7 インフレーションのメカニズム(レビュー)
氏名神野 隆介(じんの りゅうすけ) 学年M1
所属東京大学 理学系研究科
概要
インフレーションのメカニズムを概説した後、具体例としてヒッグスインフレーションを解説する
8 4次元重力インスタントン解の構成(レビュー)
氏名樋ノ上 和貴(ひのうえ かずき) 学年M2
所属 大阪市立大学大学院 理学研究科 数理物理研究室
概要
アインシュタイン方程式は一般には計量に関する非線型偏微分方程式であり、この方程式を解くための一般的な解法は知られていません。 通常用いる戦略の1つは対称性を仮定することです。今回はビアンキⅨモデルを仮定します。

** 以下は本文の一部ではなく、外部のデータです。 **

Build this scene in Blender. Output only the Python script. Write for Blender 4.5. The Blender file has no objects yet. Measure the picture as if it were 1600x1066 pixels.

この時アインシュタイン方程式は2階の常微分方程式系ま で簡約化されます。 アインシュタイン計量$g$に対しそのワイル曲率が自己双対的であることと、さらにリッチ平坦であることを要求すると、その2階常微分方程式系は さらに1階常微分方程式系まで簡約化されることが知られています。 この1階常微分方程式系はリッチ平坦な自己双対方程式になっています。 リッチ平坦な自己双対方程式の解から定まる計量を重力インスタントと呼びます。 この自己双対方程式から求まるインスタントンとして、Eguchi-Hanson計量、Taub-NUT計量、Atiyah-Hitchin計量 が知られています。 ここでは特に、特別な物質場の入れ方をした場合にAtiyah-Hitchinタイプの解を構成し、それを真空の時の Atiyah-Hitchin解と比較します。
9 核子系有効場理論を用いた繰り込み群に基づく核子-核子散乱の解析
氏名榮田 達也(さかえだ たつや) 学年D2
所属九州大学素粒子理論研究室
概要
核子間の相互作用をパイオンを含む有効場理論で記述するとき、核子間の相互作用は、パイオンの交換によるものと、contact operatorで記述されるものとがある。核子間相互作用のうち、contact operatorで記述されるものにはパイ中間子の交換による、短距離の寄与も含まれていると考えられる。 Wilson流のくり込み群の解析により、contact operatorのうち、微分を含まないものは、relevantなoperatorであることがわかっている。この相互作用は非摂動論的に取り扱う必要がある。パイ中間子に関してもrelevantなcontact operatorに含まれる短距離の寄与と、ポテンシャルとして扱う長距離の寄与があり、短距離の寄与は非摂動論的に、長距離の寄与は摂動論的に取り扱い、分離して解析すべきであるという結果が得られている。 以上のことと、パイ中間子の寄与を短距離と長距離に分け、陽子-中性子散乱のphase shiftを解析した結果を述べる。
10 AdS/CFT対応とHolographic Superconductor(レビュー)
氏名野崎 雅弘 学年M2
所属京都大学基礎物理学研究所
概要
現在、AdS/CFT対応は物性理論など素粒子理論に留まらず様々な分野において注目を集めている。その様なAdS/CFT対応について、学んだことのない初心者に向けたレビューを行う。更に、物性理論への応用例の一つであるHolographic Superconductorにおいてどの様にAdS/CFT対応が用いられているか説明を行う。